No geral, o disco reflete a benção que é a maturidade. “Agora sou eu me carregando no colo”, diz ele. O ato de cuidar de si mesmo faz referência ao longo título do novo trabalho. Apesar de nunca de fato ter vivido em um orfanato – sua mãe biológica era usuária de drogas e lhe entregou para a vizinha, a mãe que o criou –, Dalasam vivia perto de uma casa de apoio para menores, onde fez amigos e se acostumou com duas realidades duras: a primeira, que crianças podem ser devolvidas pelos pais adotivos; e a segunda, ao completar 18 anos, elas devem se virar sozinhas. “Eu cresci com o medo de ser devolvido, logo fiz de tudo para ser exemplar.”

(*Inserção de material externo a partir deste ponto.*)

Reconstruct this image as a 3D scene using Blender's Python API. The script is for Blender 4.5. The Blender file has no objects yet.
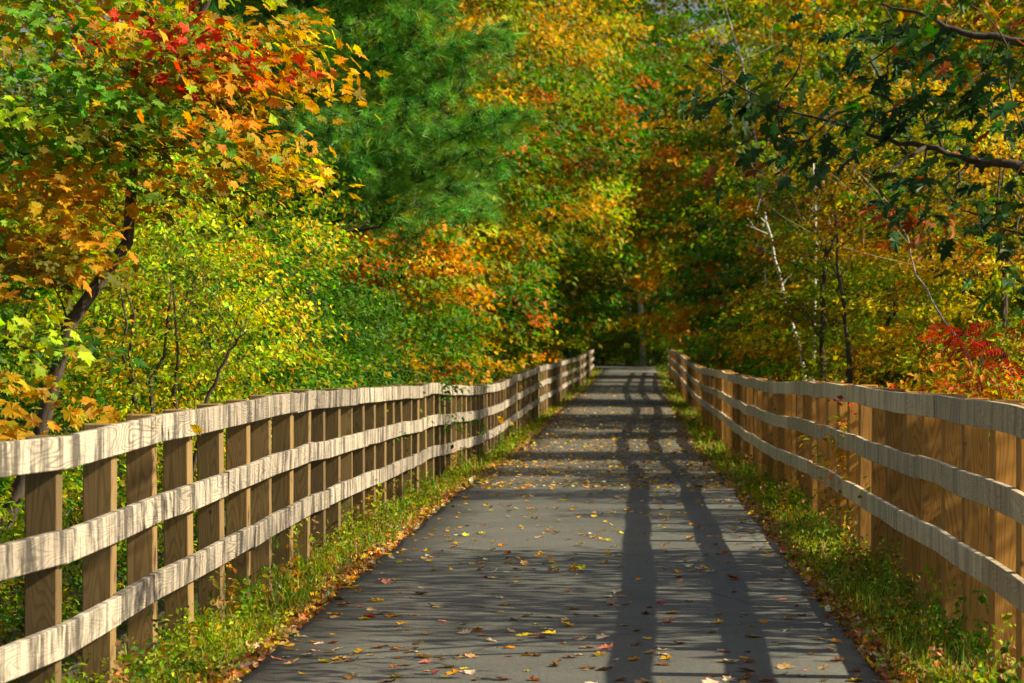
import bpy, math, random
import numpy as np
from mathutils import Vector, Matrix

R = math.radians
rnd = random.Random(7)
rng = np.random.default_rng(11)
scene = bpy.context.scene
COL = scene.collection

# ------------------------------------------------------------------ camera, sky, sun, exposure
F = 2884.0                       # focal length in pixels of a 1024 px wide picture
CZ = 1.58
cam_d = bpy.data.cameras.new('camera')
cam = bpy.data.objects.new('camera', cam_d)
COL.objects.link(cam)
cam.location = (0, 0, CZ)
cam.rotation_euler = (R(90) + math.atan(9.5 / F), 0, math.atan(109 / F))
cam_d.sensor_width = 36
cam_d.lens = 36 * F / 1024
cam_d.clip_start = 0.1
cam_d.clip_end = 3000
cam_d.dof.use_dof = True
cam_d.dof.focus_distance = 19.0
cam_d.dof.aperture_fstop = 6.3
scene.camera = cam

SUN_EL = R(34)
SUN_AZ = R(-6)                   # from the right, a little behind the camera
sun_dir = Vector((math.cos(SUN_EL) * math.cos(SUN_AZ), math.cos(SUN_EL) * math.sin(SUN_AZ), math.sin(SUN_EL)))
world = bpy.data.worlds.new('World')
scene.world = world
world.use_nodes = True
wn = world.node_tree
bg = wn.nodes['Background']
sky = wn.nodes.new('ShaderNodeTexSky')
sky.sky_type = 'NISHITA'
sky.sun_disc = False
sky.sun_elevation = SUN_EL
sky.sun_rotation = R(90) - SUN_AZ
sky.air_density = 1.0
sky.dust_density = 4.0
sky.ozone_density = 0.6
wn.links.new(sky.outputs[0], bg.inputs[0])
bg.inputs[1].default_value = 0.066
sd = bpy.data.lights.new('sun', 'SUN')
sd.energy = 5.0
sd.angle = R(0.53)
sd.color = (1.0, 0.87, 0.64)
sun = bpy.data.objects.new('sun', sd)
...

Dalasam, então, se jogou nos estudos e na música. Passou por colégios particulares pomposos, graças a bolsas de estudo por mérito. Em paralelo, começou a trabalhar aos 12 anos em um salão de beleza. A função de cabeleireiro era dividida com a escola e, posteriormente, com a faculdade de audiovisual, até se dedicar de vez à música a partir dos 24 anos de idade. Depois do episódio com a canção Todo Dia, impacto que ele caracteriza como “um cavalo de pau”, o rapaz mostra que não tem planos de ser interrompido. “Eu estou vivendo a vida e olhando para ela, para o futuro. Sou uma bicha preta que carrega uns marcadores, que venho enfrentando desde sempre. Esse novo disco é para que eu possa dançar e celebrar meus movimentos, pois sei que foram bastante corajosos.”